Alex Johnston has scored 209 NRL tries.Credit: Mark Stehle
Never the biggest. Often not even the fastest. And by many measures of a modern winger, which he freely acknowledges, not the best.
Nonetheless, Alex Johnston has made rugby league history. Ken Irvine’s all-time Australian record of 212 tries is all his thanks to Friday night’s two keenly awaited tries against the Roosters.
And for all the anticipation, Johnston’s try-scoring feats are really a matter of just how far will he go – and how much further can he extend one of rugby league’s more astounding numbers?
Particularly when you break down exactly how he’s got to this very point – 213 tries and counting.
Johnston makes no bones about playing outside the best left edge of the past five years. He knows Cody Walker and Latrell Mitchell have put plenty of his tries on a platter, and told the Herald as much in an interview late last year.
“I love playing with ‘T-Mitt’ [Mitchell],” Johnston said. “Cody Walker has given me most of my tries, but Trell would be the second most.”
The boot of Adam Reynolds and the brute force of Greg Inglis are more than handy options to call upon as well. Burgess brothers Sam and George, Manly enforcer Nathan Brown and now-Rabbitohs staffer John Sutton have all leant a hand over the years as well.
Johnston’s place atop rugby league’s greatest try-scorers is assured. Immortals in waiting, premiership-winners, Origin and Kangaroos champions all lie in his wake.
Between them, the top 11 (Matt Sing and Hazem El Masri rank equal 10th on 159 tries) try-scorers in history have crossed the line no less than 1960 times.
And as to how far can Johnston go? Champion Data has pegged his average try-scoring haul at 17.2 tries per season, or almost nine tries from every 10 games he has played.
Injuries have curtailed that rate in the past two seasons. But Johnston has a new two-year deal with Souths that will see him through 2026 and 2027.
And it’s hard to imagine the likes of Walker, Mitchell, Cameron Murray and the like playing any less than they have in the past 18 months – so a yearly haul of 12-14 tries to match his past two seasons seems a fair, if conservative, stab.
As reported by this masthead, Johnston has a clause in his new Rabbitohs deal to negotiate at any time with the incoming PNG franchise for 2028, by which point Johnston will be 33. If he’s still playing, the smart money is it will be for the NRL’s newest side.
Adding another 20-30 tries by the time retirement calls feels like a reasonable estimate, so too a new high-water mark of 230-240 tries.
So who could eventually take the record from him? Daniel Tupou (184 tries and 34 years old) and Josh Addo-Carr (159 tries, 30) are his closest contemporaries, but time is against them.
Warriors flyer Alofiana Khan-Pereira is the only current player who can trump Johnston’s strike-rate. But he struggled for a game at the Titans and is now fighting for one at the Warriors too.
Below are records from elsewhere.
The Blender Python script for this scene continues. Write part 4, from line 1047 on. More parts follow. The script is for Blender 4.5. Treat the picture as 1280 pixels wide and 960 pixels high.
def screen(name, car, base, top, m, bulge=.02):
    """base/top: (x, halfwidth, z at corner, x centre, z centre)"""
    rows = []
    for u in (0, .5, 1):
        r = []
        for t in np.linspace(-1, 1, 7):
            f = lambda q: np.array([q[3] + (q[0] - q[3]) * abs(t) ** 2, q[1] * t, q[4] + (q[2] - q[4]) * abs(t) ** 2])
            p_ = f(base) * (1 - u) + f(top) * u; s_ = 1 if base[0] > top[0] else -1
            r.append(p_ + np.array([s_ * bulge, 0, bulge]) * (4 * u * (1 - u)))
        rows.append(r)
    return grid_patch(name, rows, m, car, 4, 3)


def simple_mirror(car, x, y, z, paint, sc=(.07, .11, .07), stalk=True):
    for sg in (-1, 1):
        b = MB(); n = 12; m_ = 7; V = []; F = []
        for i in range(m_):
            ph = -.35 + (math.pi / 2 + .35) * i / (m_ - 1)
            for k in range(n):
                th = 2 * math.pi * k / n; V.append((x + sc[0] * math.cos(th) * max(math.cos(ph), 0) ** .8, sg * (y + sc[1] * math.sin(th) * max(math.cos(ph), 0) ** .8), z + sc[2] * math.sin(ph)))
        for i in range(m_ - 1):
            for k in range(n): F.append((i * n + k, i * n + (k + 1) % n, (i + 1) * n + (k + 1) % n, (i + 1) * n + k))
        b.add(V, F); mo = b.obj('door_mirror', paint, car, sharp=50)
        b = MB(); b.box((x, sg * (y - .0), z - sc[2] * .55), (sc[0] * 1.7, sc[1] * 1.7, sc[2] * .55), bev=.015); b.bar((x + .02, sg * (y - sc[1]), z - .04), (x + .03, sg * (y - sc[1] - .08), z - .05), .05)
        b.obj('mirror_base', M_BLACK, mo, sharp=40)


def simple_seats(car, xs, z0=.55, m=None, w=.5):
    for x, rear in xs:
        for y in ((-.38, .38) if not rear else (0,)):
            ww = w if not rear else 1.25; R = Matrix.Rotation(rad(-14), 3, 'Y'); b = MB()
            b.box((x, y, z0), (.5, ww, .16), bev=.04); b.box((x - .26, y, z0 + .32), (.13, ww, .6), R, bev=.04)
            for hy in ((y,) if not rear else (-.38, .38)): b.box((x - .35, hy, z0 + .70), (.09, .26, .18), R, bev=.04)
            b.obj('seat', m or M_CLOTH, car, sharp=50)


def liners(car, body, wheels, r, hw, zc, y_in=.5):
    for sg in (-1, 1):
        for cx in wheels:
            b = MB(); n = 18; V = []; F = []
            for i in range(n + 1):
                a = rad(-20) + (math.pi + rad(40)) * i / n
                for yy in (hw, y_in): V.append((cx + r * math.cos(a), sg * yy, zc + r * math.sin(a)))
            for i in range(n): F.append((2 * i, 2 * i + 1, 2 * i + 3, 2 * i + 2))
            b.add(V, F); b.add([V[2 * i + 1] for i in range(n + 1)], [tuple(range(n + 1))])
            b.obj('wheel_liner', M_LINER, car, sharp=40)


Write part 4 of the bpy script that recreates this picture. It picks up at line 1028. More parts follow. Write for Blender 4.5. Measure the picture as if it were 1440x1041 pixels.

Ronaldo Mulitalo’s record surprises a little, with both he and Xavier Coates in with a shot if they keep playing and scoring for another decade.
As we mention Tupou, the once baby giraffe who came to truly dominate the airways and left wing for the Roosters, he and Johnston have been the game’s most consistent try-scorers of the past decade, and a double century beckons for the veteran flyer.
Looking at Johnston’s year-on-year record, it effectively boils down to this: if he’s on the paddock, he’s scoring tries.
The 2018 campaign – when Souths played a preliminary final under Anthony Seibold and Johnston played the entire year at fullback – is the only season when Johnston was fit and didn’t finish with a bagful of tries.
The 2021 and 2022 seasons are particular, record-breaking outliers (no-one else scored 30 tries in back-to-back seasons) for Johnston thanks to the introduction of set restarts and attacking players like Walker and Mitchell running riot.
Lastly, spare a thought for the Tigers – who always seem to feature in these types of statistics from the past decade, for obvious reasons.
Johnston’s 20 tries against the joint-venture make them his favourite rival, closely followed by Parramatta and the Roosters (18 apiece).